How False Color Astronomy Works
StartsWithABang writes: When you look out at the nebulae in the night sky — especially if you're seeing them with your eye through a telescope for the first time — you might be in for a big surprise. These faint, fuzzy, extended objects are far dimmer, sparser and more cloud-like than almost anyone expects. Yet thanks to some incredible image processing, assigning colors to different wavelengths and adjusting the contrast, we can make out detailed structures beyond what even your aided eye could ever hope to perceive. Here's how the magic happens, and what it teaches us.

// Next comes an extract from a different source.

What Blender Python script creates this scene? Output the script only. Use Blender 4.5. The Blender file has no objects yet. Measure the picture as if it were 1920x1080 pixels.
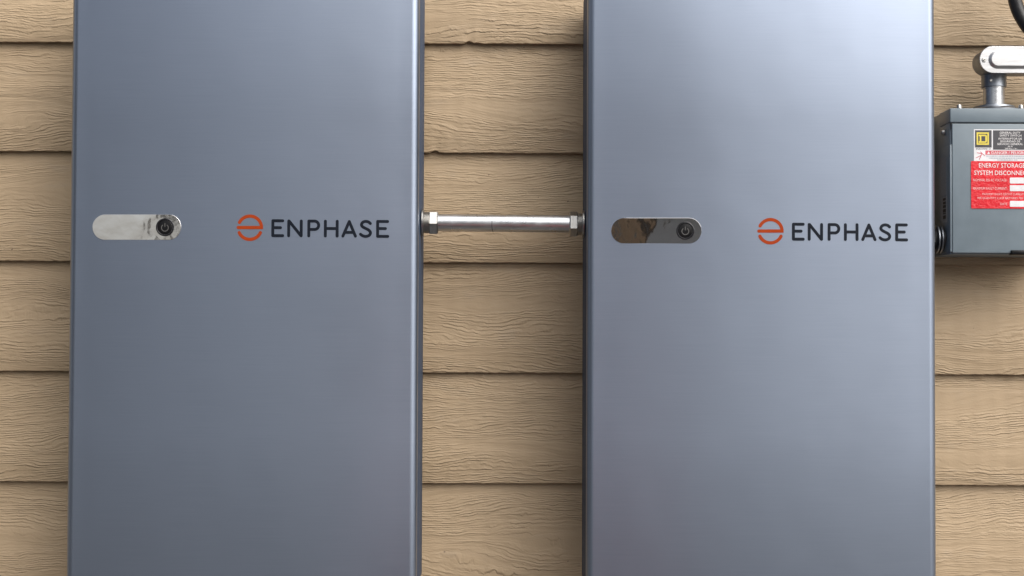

In the amateur astrophotography community some people image-process to death by using brush tools to selectively enhance specific features. An example: "Paint" a galaxy with a brush tool to make it stand out from the background. In my humble opinion, this is unacceptable. One other example: Wrong color balance in wide-field Milky Way shots, resulting in blue night skies. The night sky can't be blue for any aesthetic reason. At least, inform your viewers that your images are (heavy) processed.
Thierry Legault, an acclaimed astrophotographer says about image processing:
Furthermore, an astronomical image is something fragile, and it is dangerous (and unuseful) to torture it to extract details. Image processing softwares are now so powerful that they look like Ferraris...but don't drive them like Ayrton Senna ! Actually the best is to process an image as little as possible: the first quality of an amateur in this field is its moderation. Just take a look at the planetary images of the HST: they are detailed but very smooth and natural, no trace of the over-processing that damages so many amateur images. If a raw image is good, a slight processing must be sufficient for showing its contents. And if a processed image shows too few details, it is not a problem of processing but a problem of acquisition.